While the convenience allows me to get so much more work done at Penn, I ultimately have to do very little for myself. I feel like a high schooler again — able to be busy all day between classes and clubs and coffee chats, yet never having any sort of need to leave the University City area and integrate into Philadelphia itself. I enjoy the comfort of campus life, but being thrust into reality (while more than slightly underprepared) in my freshman year at Edinburgh taught me so many valuable lessons about motivation and independence, whether it was learning to fix all sorts of household items when they break since I didn’t have maintenance to complain to, balancing my class schedule with a grocery run 20 minutes from home, or getting a bar job, not to bolster my LinkedIn, but because I had bills to pay. Learning how to handle yourself as an adult is a key part of the college transition and our personal development that the Penn bubble effectively stifles.

Beyond the fact that I just think it’s a shame, the fear I have is that this sheltering persists beyond our time here. When we choose careers with companies that similarly cater for our transport, meals, and even gym and spa memberships, we carry along that fundamental disconnect from the common experience that we have on campus. When I see my classmates, as I’m sure I will, in positions of power and influence some 30 years from now, I worry that the decisions they make will be formed from a superficial, rather than a truly experiential, understanding of how our neighbours from West Philadelphia and beyond live. That sense of empathy for those around us will make us better leaders and should, ideally, be instilled in us through our time living here in the city.
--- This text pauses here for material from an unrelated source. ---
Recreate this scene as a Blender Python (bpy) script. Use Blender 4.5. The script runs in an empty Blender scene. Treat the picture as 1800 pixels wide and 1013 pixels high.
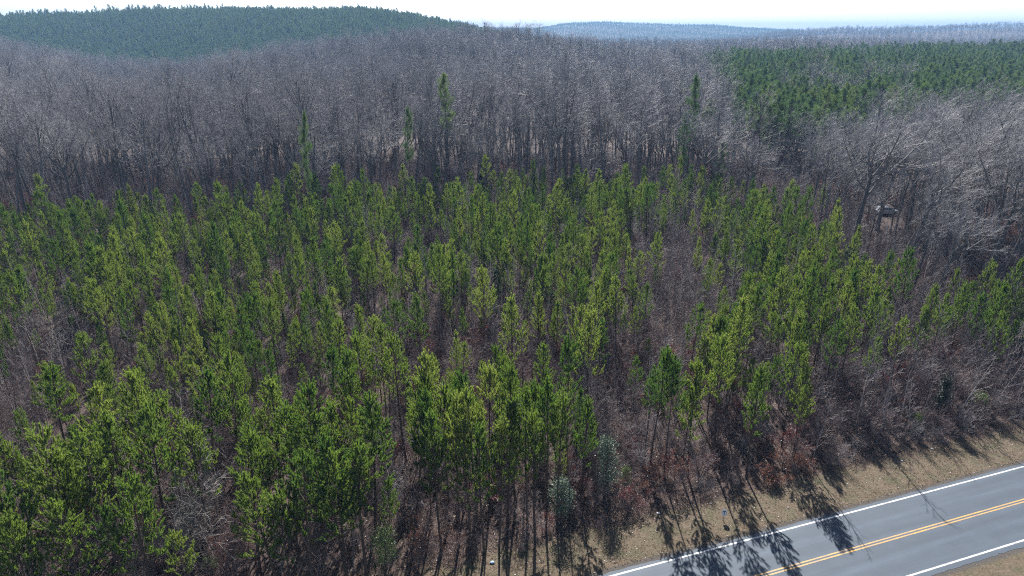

Penn’s isolation from the outside, though, renders that much less likely to happen. That sets a worrying precedent, and one that all of us need to contend with.

The Dunning-Cohen bubble supports itself due to the air pressure within being markedly higher than the outside. This makes entering and exiting through the airlocks a relatively jarring experience — every time, my ears pop. I’ll never get used to it. This, too, is how it sometimes feels entering Penn’s societal bubble: a weird, pressurised space, totally sheltered from the winds outside. While being inside is easier — throwing a “flying disc” in a winter storm is ill-advised, after all — I always feel relieved when I step out into the crisp, evening air after practice, ear popping aside. Though I adore living here, I’m glad to be cognizant of just how strange and unlike the adult world it is. While the bubble’s all-encompassing nature makes it hard to burst while we’re in it, it’s that awareness that is the first step to outgrowing it.